Thursday, October 27, 2011

Brutus

‘…But it is not private life alone, or that tenor of thought which has been depressed into melancholy by gloomy anticipations respecting the future, which disposes the mind to midday fantasies, or to nightly apparitions—a state of eager anxiety, or excited exertion, is equally favourable to the indulgence of such supernatural communications. The anticipation of a dubious battle, with all the doubt and uncertainty of its event, and the conviction that it must involve his own fate, and that of his country, was powerful enough to conjure up to the anxious eye of Brutus the spectre of his murdered friend Cesar, respecting whose death he perhaps thought himself less justified than at the Ides of March, since instead of having achieved the freedom of Rome, the event had only been the renewal of civil wars, and the issue might appear most likely to conclude in the total subjection of liberty.

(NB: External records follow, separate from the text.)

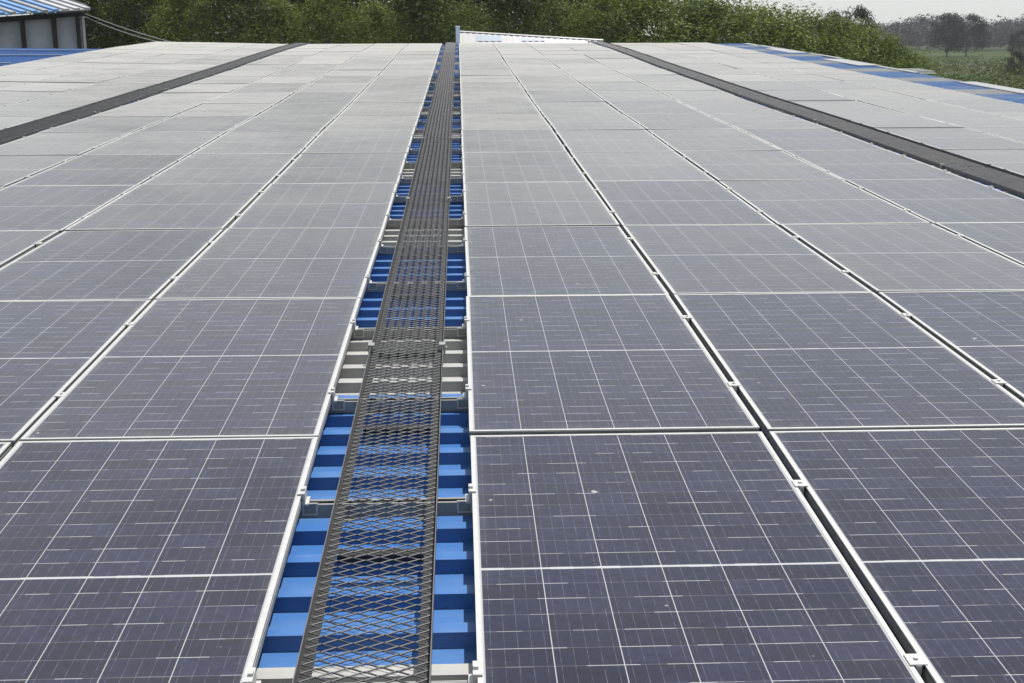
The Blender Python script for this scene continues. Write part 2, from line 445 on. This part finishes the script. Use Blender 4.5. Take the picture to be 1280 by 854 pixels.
# ------------------------------------------------------------------ walkways
SEC = 4.12
def grating_mesh(wd, ln):
    q = MB(); LW, SW = .074, .038; hs = .0011; t = .0026
    nst = int(ln/(SW/2)); nx = int(round(wd/(LW/2)))
    dx = wd/nx
    for j in range(nst):
        y = -ln/2 + (j+.5)*SW/2
        pts = []
        for i in range(nx+1):
            s = 1 if (i+j) % 2 else -1
            pts.append((-wd/2+i*dx, y + s*(SW/4-.0004), s*.0012))
        for i in range(nx):
            (xa, ya, za), (xb, yb, zb) = pts[i], pts[i+1]
            L = math.hypot(xb-xa, yb-ya); ox, oy = -(yb-ya)/L*hs, (xb-xa)/L*hs
            b = len(q.v)
            q.v += [(xa-ox, ya-oy, za-t/2), (xb-ox, yb-oy, zb-t/2), (xb+ox, yb+oy, zb-t/2+.001), (xa+ox, ya+oy, za-t/2+.001),
                    (xa-ox, ya-oy, za+t/2), (xb-ox, yb-oy, zb+t/2), (xb+ox, yb+oy, zb+t/2+.001), (xa+ox, ya+oy, za+t/2+.001)]
            for f in ((4,5,6,7), (0,1,5,4), (2,3,7,6)):
                q.f.append(tuple(b+i for i in f)); q.mi.append(0)
    return q.mesh('grating', M_grate)
WW = .302
def angle_mesh(s, WW):
    q = MB(); L = SEC/2-.003
    x = s*WW/2
    q.box(min(x, x+s*.0026), -L, -.031, max(x, x+s*.0026), L, .003, 0)                 # upright leg
    xi = x - s*.030
    q.box(min(x, xi), -L, -.031, max(x, xi), L, -.0275, 1)                               # flange under the mesh
    return q.mesh('side_rail', [M_steel, M_steeld])
def bar_mesh(WW):
    q = MB(); q.box(-WW/2+.031, -.021, -.0335, WW/2-.031, .021, -.0295); q.box(-WW/2+.031, -.021, -.052, WW/2-.031, -.017, -.0335)
    return q.mesh('cross_bar', M_bar)
def bracket_mesh():
    q = MB()
    q.box(-.004, -.022, -.036, .004, .022, .010); q.box(-.022, -.022, .004, -.004, .022, .009)
    q.tube([(.004, 0, -.012), (.012, 0, -.012)], .008, 6)
    return q.mesh('bracket', M_alu2)
WS = .400
KIT = {}
for wd_ in (WW, WS): KIT[wd_] = (grating_mesh(wd_-.006, SEC-.012), [angle_mesh(-1, wd_), angle_mesh(1, wd_)], bar_mesh(wd_))
BK = bracket_mesh()
YJ = 5.36                                            # the joint seen beyond the first section
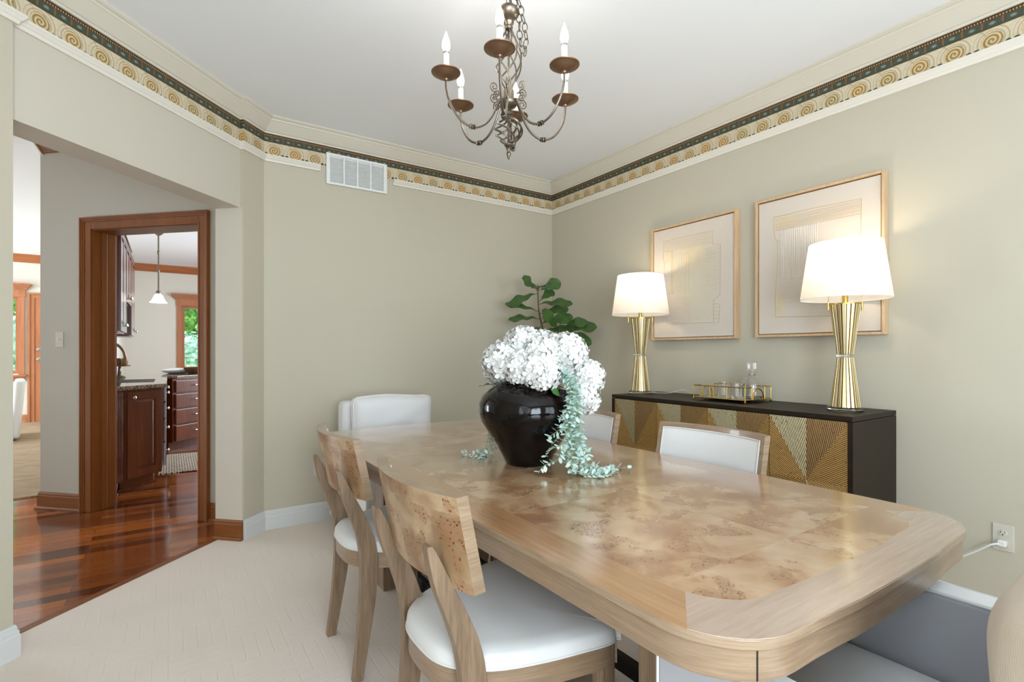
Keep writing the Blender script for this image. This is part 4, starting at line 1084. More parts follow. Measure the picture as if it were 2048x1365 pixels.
for i in range(4):
    ya, yb = .022 + i * dw + .0012, .022 + (i + 1) * dw - .0012; yc = (ya + yb) / 2
    m = MB()
    m.box(.006, .028, ya, yb, z0d, z1d, mat=3)
    x = .004
    A = lambda y, z, dx=0: (x - dx, y, z)
    cpt = (yc, zc)
    sect = [   # (triangle/quad pts, rib direction, material)  viewer looks along +x so larger y is to the left
        ([cpt, (yc, z1d), (yb, z1d)], (.30, 1.0), 1),
        ([cpt, (ya, z1d), (yc, z1d)], (-.22, 1.0), 2),
        ([cpt, (yb, z1d), (yb, zc)], (1.0, .62), 0),
        ([cpt, (ya, zc), (ya, z1d)], (-1.0, .62), 0),
        ([cpt, (yb, zc), (yb, z0d)], (1.0, -.62), 0),
        ([cpt, (ya, z0d), (ya, zc)], (-1.0, -.62), 0),
        ([cpt, (yb, z0d), (yc, z0d)], (.30, -1.0), 2),
        ([cpt, (yc, z0d), (ya, z0d)], (-.22, -1.0), 1)]
    for P, d_, mt in sect:
        n2 = math.hypot(*d_); d2 = (d_[0] / n2, d_[1] / n2); q = (-d2[1], d2[0])
        uvs = [[(p[0] * q[0] + p[1] * q[1], p[0] * d2[0] + p[1] * d2[1]) for p in P]]
        m.add([A(*p) for p in P], [tuple(range(len(P)))], mt, uvs)
    m.build('door', [M['rib_gold'], M['rib_pale'], M['rib_brown'], M['brass']], t, smooth=0, fix=False)

# ------------------------------------------------------------------ lamps
def make_lamp(label):
    t = thing('table_lamp', label, 'table lamp', (0, 0, 0), 0, 'pair of gold table lamps')
    MB().lathe([(0, 0), (.074, 0), (.077, .003), (.077, .016), (.074, .019), (0, .019)], 40).build('base', M['acrylic'], t)
    n = 20
    for i in range(n):
        a = 2 * PI * i / n; ca, sa = math.cos(a), math.sin(a); m = MB()
        for (r0, z0, r1, z1) in ((.060, .019, .031, .262), (.031, .274, .062, .517)):
            p0 = Vector((r0 * ca, r0 * sa, z0)); p1 = Vector((r1 * ca, r1 * sa, z1))
            w0 = r0 * .118; w1 = r1 * .118
            T_ = Vector((-sa, ca, 0)); R_ = Vector((ca, sa, 0)); g_ = .004
            m.loft([[tuple(p + T_ * w + R_ * g_), tuple(p - T_ * w + R_ * g_), tuple(p - T_ * w - R_ * g_), tuple(p + T_ * w - R_ * g_)] for p, w in ((p0, w0), (p1, w1))])
        m.build('rod', M['gold'], t, smooth=0, bevel=.0012)
    m = MB(); m.lathe([(.0, .019), (.048, .019), (.024, .262), (0, .262)], 24); m.lathe([(0, .274), (.024, .274), (.050, .517), (0, .517)], 24); m.build('core', M['gold'], t)
    MB().lathe([(0, .262), (.036, .262), (.037, .268), (.036, .274), (0, .274)], 32).build('waist_ring', M['acrylic'], t)
    m = MB(); m.lathe([(0, .517), (.067, .517), (.067, .522), (0, .522)], 32); m.lathe([(0, .522), (.0125, .522), (.0125, .60), (.018, .605), (.018, .64), (0, .64)], 20)
    m.build('neck', M['brass'], t)
    MB().lathe([(0, .64), (.014, .642), (.028, .67), (.030, .69), (.022, .712), (0, .722)], 20).build('bulb', M['lampbulb'], t)
    m = MB(); m.tube([(0, 0, .60), (0, 0, .72), ], .003, 6); m.tube([(0, 0, .79), (0, .0, .815)], .003, 6)
    rb, rt, z0, z1 = .192, .155, .545, .815
    for i in range(3):
        a = 2 * PI * i / 3; m.tube([(0, 0, .80), (rt * .985 * math.cos(a), rt * .985 * math.sin(a), .808)], .0018, 6)
    m.build('shade_spider', M['brass'], t)
    m = MB(); n2 = 64
    o_ = [[(r * math.cos(2 * PI * i / n2), r * math.sin(2 * PI * i / n2), z) for i in range(n2)] for r, z in ((rb, z0), (rb, z0 + .004), ((rb + rt) / 2, (z0 + z1) / 2), (rt, z1 - .004), (rt, z1))]
    m.loft(o_, cap=False); m.build('lamp_shade', M['shade'], t, smooth=60, fix=False)
    m = MB()
    for r, z in ((rb, z0), (rt, z1)): m.tube([(r * math.cos(2 * PI * i / n2), r * math.sin(2 * PI * i / n2), z) for i in range(n2)], .0016, 5, closed=True)
    m.build('shade_trim', M['candle'], t)
    for s in (-1, 1):
        ca, sa = math.cos(-.59), math.sin(-.59)
        x, y = s * .083 * ca, s * .083 * sa
        m = MB(); m.tube([(x * .2, y * .2, .60), (x, y, .60), (x, y, .527)], .0011, 5)
        m.lathe([(0, 0), (.005, .001), (.005, .036), (0, .037)], 12, (x, y, .490)); m.build('pull_chain', M['brass'], t)
    return t
l1 = make_lamp('gold fluted table lamp at the right end of the sideboard, before the larger picture')
l1.location = (2.735, 1.157, SH)
l2 = dup(l1, (2.705, 2.432, SH), 0, 'gold fluted table lamp at the left end of the sideboard, near the plant')
for p in ((2.735, 1.157), (2.705, 2.432)):
    d = bpy.data.lights.new('lamp_light', 'POINT'); d.energy = 2.5; d.color = (1, .83, .62); d.shadow_soft_size = .035
    o = bpy.data.objects.new('lamp_light', d); C.objects.link(o); o.location = (p[0], p[1], SH + .735)
tag(MB().tube(catmull([(2.78, 2.40, SH + .006), (2.84, 2.30, SH + .006), (2.88, 2.22, SH + .03), (2.93, 2.20, SH + .006), (2.966, 2.24, SH - .02)], 6), .0016, 6).build('lamp_cord', M['plug']), 'thin clear cord behind the left table lamp', 'cord')

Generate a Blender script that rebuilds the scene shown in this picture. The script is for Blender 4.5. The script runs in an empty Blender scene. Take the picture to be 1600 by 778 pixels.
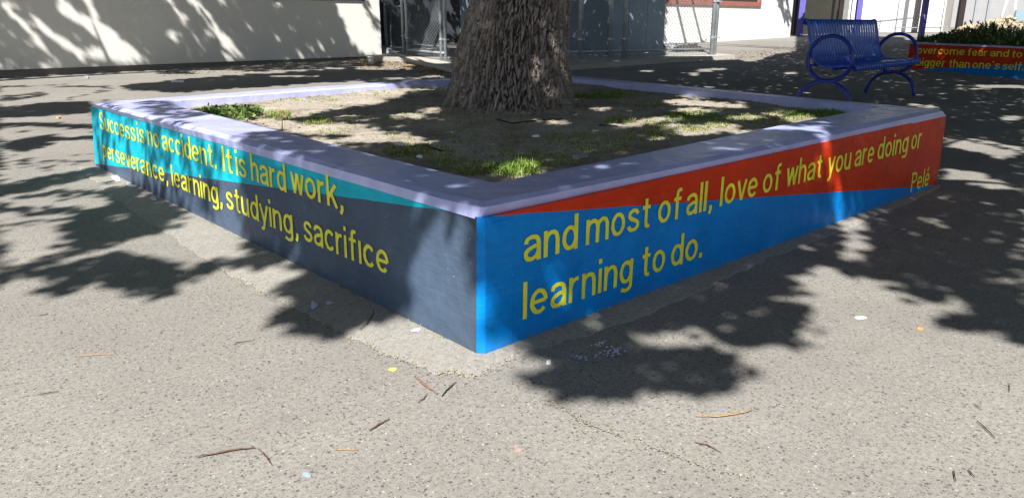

It is not miraculous, that the masculine spirit of Marcus Brutus, surrounded by darkness and solitude, distracted probably by recollection of the kindness and favour of the great individual whom he had put to death to avenge the wrongs of his country, though by the slaughter of his own friend, should at length place before his eyes in person the appearance which termed itself his evil Genius, and promised again to meet him at Philippi. Brutus's own intentions, and his knowledge of the military art, had probably long since assured him that the decision of the civil war must take place at or near that place; and, allowing that his own imagination supplied that part of his dialogue with the spectre, there is nothing else which might not be fashioned in a vivid dream or a waking revery, approaching, in absorbing and engrossing character, the usual matter of which dreams consist. That Brutus, well acquainted with the opinions of the Platonists, should be disposed to receive without doubt the idea that he had seen a real apparition, and was not likely to scrutinize very minutely the supposed vision, maybe naturally conceived; and it is also natural to think, that although no one saw the figure but himself, his contemporaries were little disposed to examine the testimony of a man so eminent, by the strict rules of cross-examination and conflicting evidence, which they might have thought applicable to another person, and a less dignified occasion….’

Marcus Brutus’ birthday is known to be in late October.  Chambers’ Book of Days applies the date of October 27th, in the year 42 B.C.  Sir Walter Scott’s insightful comments are published in his “Letters on Demonology and Witchcraft”.